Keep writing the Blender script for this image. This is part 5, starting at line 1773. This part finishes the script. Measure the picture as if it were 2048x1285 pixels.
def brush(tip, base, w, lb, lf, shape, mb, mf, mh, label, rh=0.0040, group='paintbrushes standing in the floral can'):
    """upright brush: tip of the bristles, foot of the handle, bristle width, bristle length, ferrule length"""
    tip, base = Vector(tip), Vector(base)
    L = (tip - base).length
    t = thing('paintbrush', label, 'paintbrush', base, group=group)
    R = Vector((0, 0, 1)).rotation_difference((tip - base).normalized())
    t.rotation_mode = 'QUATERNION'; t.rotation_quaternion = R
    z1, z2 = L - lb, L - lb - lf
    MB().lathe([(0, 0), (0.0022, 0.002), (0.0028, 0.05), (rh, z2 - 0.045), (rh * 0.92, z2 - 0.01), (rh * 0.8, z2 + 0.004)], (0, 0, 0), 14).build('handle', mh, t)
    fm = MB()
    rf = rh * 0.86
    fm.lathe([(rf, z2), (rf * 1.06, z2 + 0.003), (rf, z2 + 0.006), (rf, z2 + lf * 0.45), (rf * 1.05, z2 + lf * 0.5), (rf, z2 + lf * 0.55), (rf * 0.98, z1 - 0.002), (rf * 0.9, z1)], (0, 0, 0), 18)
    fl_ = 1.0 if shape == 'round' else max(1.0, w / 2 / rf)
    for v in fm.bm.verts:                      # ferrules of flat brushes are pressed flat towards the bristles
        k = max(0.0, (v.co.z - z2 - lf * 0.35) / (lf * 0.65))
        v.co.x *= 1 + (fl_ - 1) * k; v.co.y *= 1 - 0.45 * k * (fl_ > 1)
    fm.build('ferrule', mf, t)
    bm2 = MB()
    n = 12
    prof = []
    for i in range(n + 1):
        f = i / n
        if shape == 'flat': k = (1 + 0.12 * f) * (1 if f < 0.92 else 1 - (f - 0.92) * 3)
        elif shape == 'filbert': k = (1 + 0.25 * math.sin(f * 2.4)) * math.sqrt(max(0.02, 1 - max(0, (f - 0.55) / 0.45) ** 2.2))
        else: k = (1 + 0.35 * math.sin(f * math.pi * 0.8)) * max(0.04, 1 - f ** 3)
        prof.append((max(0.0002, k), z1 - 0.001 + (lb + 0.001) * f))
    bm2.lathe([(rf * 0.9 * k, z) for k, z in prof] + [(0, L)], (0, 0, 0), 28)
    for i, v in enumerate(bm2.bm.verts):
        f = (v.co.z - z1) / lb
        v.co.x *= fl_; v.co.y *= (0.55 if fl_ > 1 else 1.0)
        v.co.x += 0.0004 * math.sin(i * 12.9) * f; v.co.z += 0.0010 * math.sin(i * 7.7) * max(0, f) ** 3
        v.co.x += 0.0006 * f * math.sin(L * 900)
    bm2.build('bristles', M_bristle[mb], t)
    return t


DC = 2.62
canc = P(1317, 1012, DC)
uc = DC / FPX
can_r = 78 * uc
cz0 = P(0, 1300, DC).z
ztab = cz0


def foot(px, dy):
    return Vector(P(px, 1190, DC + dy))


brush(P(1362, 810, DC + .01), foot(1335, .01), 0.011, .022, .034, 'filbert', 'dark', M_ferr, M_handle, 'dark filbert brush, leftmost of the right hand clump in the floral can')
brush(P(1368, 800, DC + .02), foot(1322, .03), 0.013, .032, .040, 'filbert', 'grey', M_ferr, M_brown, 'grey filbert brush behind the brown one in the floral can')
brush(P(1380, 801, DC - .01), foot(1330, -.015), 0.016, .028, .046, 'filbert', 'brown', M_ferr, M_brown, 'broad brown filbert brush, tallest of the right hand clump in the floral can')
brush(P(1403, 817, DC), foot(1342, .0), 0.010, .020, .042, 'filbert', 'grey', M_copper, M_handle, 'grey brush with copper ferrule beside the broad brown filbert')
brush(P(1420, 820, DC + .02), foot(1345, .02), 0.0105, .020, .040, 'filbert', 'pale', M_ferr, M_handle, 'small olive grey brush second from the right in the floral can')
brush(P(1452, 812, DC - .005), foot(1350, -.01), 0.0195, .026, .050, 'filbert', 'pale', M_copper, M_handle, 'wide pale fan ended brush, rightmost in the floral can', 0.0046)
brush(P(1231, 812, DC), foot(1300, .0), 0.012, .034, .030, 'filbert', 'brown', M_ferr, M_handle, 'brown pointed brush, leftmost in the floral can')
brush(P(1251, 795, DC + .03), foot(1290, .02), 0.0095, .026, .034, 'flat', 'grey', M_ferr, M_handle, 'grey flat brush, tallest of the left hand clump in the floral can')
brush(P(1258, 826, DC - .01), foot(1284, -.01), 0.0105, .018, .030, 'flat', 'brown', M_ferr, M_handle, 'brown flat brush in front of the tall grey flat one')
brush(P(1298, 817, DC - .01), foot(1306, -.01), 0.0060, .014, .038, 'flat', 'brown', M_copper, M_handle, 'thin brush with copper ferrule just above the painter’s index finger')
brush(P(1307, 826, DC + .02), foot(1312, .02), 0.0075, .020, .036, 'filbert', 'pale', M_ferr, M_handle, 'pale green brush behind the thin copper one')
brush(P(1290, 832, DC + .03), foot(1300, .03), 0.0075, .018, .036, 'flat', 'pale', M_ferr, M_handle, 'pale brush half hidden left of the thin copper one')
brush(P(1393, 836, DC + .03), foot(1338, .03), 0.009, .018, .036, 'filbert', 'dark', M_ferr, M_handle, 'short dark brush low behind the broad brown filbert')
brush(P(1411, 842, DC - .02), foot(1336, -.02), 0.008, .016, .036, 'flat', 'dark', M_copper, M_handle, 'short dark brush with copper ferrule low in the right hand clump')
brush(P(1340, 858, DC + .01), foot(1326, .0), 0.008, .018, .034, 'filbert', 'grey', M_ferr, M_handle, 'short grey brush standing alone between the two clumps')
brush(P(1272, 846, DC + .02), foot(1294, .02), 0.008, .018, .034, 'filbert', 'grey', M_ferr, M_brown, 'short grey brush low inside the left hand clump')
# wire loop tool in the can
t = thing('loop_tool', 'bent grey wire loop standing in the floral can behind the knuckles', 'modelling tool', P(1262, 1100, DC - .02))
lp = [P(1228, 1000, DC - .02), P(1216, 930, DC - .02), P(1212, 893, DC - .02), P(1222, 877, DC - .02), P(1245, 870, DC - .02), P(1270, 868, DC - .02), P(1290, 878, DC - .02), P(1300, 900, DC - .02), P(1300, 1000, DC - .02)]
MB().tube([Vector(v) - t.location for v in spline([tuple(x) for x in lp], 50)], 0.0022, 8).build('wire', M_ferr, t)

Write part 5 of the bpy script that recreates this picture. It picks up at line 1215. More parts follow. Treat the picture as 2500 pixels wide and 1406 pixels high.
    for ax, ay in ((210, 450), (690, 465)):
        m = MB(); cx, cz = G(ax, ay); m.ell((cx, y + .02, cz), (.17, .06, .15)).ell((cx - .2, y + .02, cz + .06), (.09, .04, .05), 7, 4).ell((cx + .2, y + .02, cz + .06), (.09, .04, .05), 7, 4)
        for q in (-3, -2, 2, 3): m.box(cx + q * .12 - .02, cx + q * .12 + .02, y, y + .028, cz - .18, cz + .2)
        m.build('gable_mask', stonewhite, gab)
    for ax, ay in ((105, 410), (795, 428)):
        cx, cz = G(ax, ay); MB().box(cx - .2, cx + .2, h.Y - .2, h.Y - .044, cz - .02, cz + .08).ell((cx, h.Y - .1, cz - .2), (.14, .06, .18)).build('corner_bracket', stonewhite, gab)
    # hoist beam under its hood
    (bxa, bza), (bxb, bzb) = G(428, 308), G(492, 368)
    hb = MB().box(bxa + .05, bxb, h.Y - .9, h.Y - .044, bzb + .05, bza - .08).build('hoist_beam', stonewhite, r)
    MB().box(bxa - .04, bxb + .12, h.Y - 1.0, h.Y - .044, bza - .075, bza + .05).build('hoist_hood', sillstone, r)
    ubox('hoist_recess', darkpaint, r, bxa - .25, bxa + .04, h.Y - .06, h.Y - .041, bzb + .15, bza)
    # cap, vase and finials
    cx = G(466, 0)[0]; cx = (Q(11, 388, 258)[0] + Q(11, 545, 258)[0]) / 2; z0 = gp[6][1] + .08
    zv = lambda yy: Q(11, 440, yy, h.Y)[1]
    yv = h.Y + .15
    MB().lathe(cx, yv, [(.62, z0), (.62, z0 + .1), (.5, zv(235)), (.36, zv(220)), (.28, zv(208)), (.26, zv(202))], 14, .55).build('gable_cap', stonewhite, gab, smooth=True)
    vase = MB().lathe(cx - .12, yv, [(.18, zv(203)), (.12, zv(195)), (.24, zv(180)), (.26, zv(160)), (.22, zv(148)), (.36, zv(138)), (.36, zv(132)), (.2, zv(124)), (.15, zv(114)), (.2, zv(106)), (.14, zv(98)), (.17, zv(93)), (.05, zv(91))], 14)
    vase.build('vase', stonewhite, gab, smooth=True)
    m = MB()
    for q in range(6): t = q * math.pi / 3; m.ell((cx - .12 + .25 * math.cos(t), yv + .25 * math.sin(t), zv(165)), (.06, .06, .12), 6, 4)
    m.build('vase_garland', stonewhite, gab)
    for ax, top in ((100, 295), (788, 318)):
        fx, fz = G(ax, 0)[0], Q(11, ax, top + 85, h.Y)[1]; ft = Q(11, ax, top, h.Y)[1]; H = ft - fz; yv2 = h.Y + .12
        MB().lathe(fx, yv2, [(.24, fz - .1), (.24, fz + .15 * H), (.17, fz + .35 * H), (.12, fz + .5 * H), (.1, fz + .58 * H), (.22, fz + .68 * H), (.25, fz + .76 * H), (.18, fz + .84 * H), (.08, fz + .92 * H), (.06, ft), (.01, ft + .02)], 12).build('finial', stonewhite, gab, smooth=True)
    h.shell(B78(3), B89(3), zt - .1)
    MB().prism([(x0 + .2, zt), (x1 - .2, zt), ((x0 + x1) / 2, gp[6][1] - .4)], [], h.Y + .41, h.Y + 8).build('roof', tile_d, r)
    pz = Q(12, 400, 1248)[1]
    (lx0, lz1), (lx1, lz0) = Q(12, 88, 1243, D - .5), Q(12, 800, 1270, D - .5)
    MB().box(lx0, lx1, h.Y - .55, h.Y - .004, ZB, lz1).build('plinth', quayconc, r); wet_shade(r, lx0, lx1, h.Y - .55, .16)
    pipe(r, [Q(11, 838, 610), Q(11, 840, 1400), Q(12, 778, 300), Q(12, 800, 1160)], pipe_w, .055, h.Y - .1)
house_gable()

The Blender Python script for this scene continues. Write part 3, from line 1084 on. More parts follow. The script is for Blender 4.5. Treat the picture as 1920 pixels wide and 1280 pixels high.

______________________________

- [Problem to solve]:
Report each line in the data that holds the word "part".

- [Result of this task]:
Keep writing the Blender script for this image. This is part 5, starting at line 1773. This part finishes the script. Measure the picture as if it were 2048x1285 pixels.
Write part 5 of the bpy script that recreates this picture. It picks up at line 1215. More parts follow. Treat the picture as 2500 pixels wide and 1406 pixels high.
The Blender Python script for this scene continues. Write part 3, from line 1084 on. More parts follow. The script is for Blender 4.5. Treat the picture as 1920 pixels wide and 1280 pixels high.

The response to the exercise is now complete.